With the FISC report of its own surveillance approvals came out last week, some reporters claimed that the report showed the FISC Had rejected a record number of surveillance orders.
In my own post on the report, I noted that the rise from 8 to 18 rejected applications under the FISC standard was alarming.
The FISA Court released its second annual report on approval rates today (the obligation to produce such a report dates to 2015 and it produced a partial report covering that year). It shows that the FISA Court rejected and modified far more joint applications last year than the prior year, with just a 70% complete approval last year as compared to a 79% complete approval the year before, as reflected in this table.
[snip]
Most alarming, though, is the rise in outright rejections, from 8 to 18. This suggests the government is trying to wiretap and otherwise surveil people as agents of a foreign power that the FISC doesn’t agree are such.

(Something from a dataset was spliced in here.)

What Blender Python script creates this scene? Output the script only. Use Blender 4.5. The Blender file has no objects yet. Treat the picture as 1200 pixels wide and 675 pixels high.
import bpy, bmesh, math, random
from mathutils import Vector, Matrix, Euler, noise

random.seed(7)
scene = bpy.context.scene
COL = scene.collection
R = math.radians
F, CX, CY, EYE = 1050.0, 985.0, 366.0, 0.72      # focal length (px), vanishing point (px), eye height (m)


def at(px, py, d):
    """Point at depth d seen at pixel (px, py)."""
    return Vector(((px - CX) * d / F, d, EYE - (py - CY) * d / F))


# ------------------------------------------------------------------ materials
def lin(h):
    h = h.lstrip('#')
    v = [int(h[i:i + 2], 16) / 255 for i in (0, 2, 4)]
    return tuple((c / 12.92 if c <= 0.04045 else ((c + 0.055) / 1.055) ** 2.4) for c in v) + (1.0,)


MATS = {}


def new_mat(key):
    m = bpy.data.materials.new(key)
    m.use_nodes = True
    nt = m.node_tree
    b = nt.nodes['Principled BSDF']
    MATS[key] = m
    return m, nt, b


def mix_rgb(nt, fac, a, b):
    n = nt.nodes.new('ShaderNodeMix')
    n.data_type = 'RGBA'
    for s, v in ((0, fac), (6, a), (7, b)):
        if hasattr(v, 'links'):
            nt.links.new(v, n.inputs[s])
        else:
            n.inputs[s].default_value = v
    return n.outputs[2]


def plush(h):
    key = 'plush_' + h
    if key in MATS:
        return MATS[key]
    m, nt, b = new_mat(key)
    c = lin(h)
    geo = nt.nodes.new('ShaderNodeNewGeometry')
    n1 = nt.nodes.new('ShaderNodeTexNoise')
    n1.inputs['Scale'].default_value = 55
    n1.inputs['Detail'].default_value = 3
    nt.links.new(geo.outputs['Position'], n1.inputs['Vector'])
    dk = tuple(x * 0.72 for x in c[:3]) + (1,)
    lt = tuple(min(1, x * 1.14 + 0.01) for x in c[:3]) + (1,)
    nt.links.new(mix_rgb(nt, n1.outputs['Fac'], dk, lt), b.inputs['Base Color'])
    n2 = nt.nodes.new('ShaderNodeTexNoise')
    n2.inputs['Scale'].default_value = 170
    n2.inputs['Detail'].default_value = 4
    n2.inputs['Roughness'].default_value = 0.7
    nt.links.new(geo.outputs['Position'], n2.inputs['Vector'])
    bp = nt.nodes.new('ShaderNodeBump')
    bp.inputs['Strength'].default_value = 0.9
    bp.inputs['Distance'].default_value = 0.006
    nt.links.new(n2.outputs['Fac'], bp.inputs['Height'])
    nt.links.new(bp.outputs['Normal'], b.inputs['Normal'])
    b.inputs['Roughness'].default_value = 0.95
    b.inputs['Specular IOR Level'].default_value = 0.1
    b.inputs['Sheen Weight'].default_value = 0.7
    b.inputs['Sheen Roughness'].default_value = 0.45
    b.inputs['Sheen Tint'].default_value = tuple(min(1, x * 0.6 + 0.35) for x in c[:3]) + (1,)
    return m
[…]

And all this happened at a time when the government submitted fewer overall combined applications. Remember, the government can and sometimes does take its wiretapping elsewhere if the FISC rejects a practice.
But given that’s using a standard that has only been in place for 2.5 years, we can’t use it to make judgments across historical FISC practice.
I had explained to Whittaker before this that FISC used a different standard than DOJ, and made 4 efforts to get him to correct this headline, to no avail.
DOJ has now released its own version, which tracks approvals for final applications. It shows while it withdrew two applications (which likely means that of the three applications DOJ withdrew or changed after FISC told the government it would appoint an amicus to review the application, two were for content), all of the final applications it submitted to the court were approved.
During calendar year 2017, the Government filed 1,349 final applications to the Foreign Intelligence Surveillance Court (hereinafter “FISC”) for authority to conduct electronic surveillance and/or physical searches for foreign intelligence purposes. The 1,349 applications include applications made solely for electronic surveillance, applications made solely for physical search, and combined applications requesting authority for electronic surveillance and physical search. Of these, 1,321 applications included requests for authority to conduct electronic surveillance.
Two of these applications were withdrawn by the Government. The FISC did not deny any final, filed applications in whole, or in part. The FISC made modifications to the proposed orders in 154 final, filed applications. Thus, the FISC approved collection activity in a total of 1,319 of the applications that included requests for authority to conduct electronic surveillance.
In other words, we can’t say whether last year was an outlier, with the court rejecting a bunch more applications (though there are reasons to suggest that’s a trend), because the only metric for which we have historical numbers shows the same rubber stamp 100% approval.
Which is another way of saying that for decades the government gave us garbage numbers and only in the wake of the Snowden disclosures are we getting some meaningful metrics (though I Con the Record’s numbers are already headed in the opposite direction, becoming even less useful).
Update: I think there’s still a discrepancy in these reports. Here’s what I understand the numbers to look like (I’ve added 2016 to show how this tracks across time). Last year, to find the total number of final applications (the number DOJ uses), you could simply take the FISC number and subtract the Denied in Full number (1485-8=1477). But if you do that this year (1372-24=1348), you’re off by one. I think that’s because FISC is counting one of the applications the government claims to have withdrawn as a Denied in Part.